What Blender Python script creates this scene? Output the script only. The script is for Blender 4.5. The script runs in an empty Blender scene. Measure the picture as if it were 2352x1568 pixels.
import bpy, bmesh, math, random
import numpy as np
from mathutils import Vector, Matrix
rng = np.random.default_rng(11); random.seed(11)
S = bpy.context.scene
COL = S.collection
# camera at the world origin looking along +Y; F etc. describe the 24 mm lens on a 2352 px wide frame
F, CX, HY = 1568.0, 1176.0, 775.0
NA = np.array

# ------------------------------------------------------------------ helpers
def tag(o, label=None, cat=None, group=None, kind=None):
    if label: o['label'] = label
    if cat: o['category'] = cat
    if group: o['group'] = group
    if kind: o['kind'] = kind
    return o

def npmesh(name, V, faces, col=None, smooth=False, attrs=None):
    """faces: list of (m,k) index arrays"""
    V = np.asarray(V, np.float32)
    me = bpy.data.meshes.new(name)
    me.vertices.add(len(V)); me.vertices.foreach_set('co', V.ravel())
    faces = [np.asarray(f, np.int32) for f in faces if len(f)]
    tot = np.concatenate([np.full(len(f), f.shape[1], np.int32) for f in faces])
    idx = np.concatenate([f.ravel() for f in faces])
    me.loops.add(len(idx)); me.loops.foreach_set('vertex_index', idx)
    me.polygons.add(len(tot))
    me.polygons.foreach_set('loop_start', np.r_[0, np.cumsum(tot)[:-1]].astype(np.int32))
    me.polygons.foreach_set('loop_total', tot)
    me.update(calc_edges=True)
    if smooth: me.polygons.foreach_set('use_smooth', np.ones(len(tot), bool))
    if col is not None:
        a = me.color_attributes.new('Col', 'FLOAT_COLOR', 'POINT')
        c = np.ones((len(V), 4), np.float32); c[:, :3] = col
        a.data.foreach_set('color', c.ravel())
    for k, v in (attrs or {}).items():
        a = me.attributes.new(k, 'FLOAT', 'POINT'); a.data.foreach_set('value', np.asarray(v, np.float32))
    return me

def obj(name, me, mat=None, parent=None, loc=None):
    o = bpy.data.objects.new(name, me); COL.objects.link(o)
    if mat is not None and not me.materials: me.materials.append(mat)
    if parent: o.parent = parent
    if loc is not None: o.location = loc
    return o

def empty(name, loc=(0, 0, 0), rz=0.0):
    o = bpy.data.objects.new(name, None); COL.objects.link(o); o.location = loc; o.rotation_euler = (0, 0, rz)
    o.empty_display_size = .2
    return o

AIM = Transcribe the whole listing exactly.

RESPONSE FOR THIS EXERCISE =
What Blender Python script creates this scene? Output the script only. The script is for Blender 4.5. The script runs in an empty Blender scene. Measure the picture as if it were 2352x1568 pixels.
import bpy, bmesh, math, random
import numpy as np
from mathutils import Vector, Matrix
rng = np.random.default_rng(11); random.seed(11)
S = bpy.context.scene
COL = S.collection
# camera at the world origin looking along +Y; F etc. describe the 24 mm lens on a 2352 px wide frame
F, CX, HY = 1568.0, 1176.0, 775.0
NA = np.array

# ------------------------------------------------------------------ helpers
def tag(o, label=None, cat=None, group=None, kind=None):
    if label: o['label'] = label
    if cat: o['category'] = cat
    if group: o['group'] = group
    if kind: o['kind'] = kind
    return o

def npmesh(name, V, faces, col=None, smooth=False, attrs=None):
    """faces: list of (m,k) index arrays"""
    V = np.asarray(V, np.float32)
    me = bpy.data.meshes.new(name)
    me.vertices.add(len(V)); me.vertices.foreach_set('co', V.ravel())
    faces = [np.asarray(f, np.int32) for f in faces if len(f)]
    tot = np.concatenate([np.full(len(f), f.shape[1], np.int32) for f in faces])
    idx = np.concatenate([f.ravel() for f in faces])
    me.loops.add(len(idx)); me.loops.foreach_set('vertex_index', idx)
    me.polygons.add(len(tot))
    me.polygons.foreach_set('loop_start', np.r_[0, np.cumsum(tot)[:-1]].astype(np.int32))
    me.polygons.foreach_set('loop_total', tot)
    me.update(calc_edges=True)
    if smooth: me.polygons.foreach_set('use_smooth', np.ones(len(tot), bool))
    if col is not None:
        a = me.color_attributes.new('Col', 'FLOAT_COLOR', 'POINT')
        c = np.ones((len(V), 4), np.float32); c[:, :3] = col
        a.data.foreach_set('color', c.ravel())
    for k, v in (attrs or {}).items():
        a = me.attributes.new(k, 'FLOAT', 'POINT'); a.data.foreach_set('value', np.asarray(v, np.float32))
    return me

def obj(name, me, mat=None, parent=None, loc=None):
    o = bpy.data.objects.new(name, me); COL.objects.link(o)
    if mat is not None and not me.materials: me.materials.append(mat)
    if parent: o.parent = parent
    if loc is not None: o.location = loc
    return o

def empty(name, loc=(0, 0, 0), rz=0.0):
    o = bpy.data.objects.new(name, None); COL.objects.link(o); o.location = loc; o.rotation_euler = (0, 0, rz)
    o.empty_display_size = .2
    return o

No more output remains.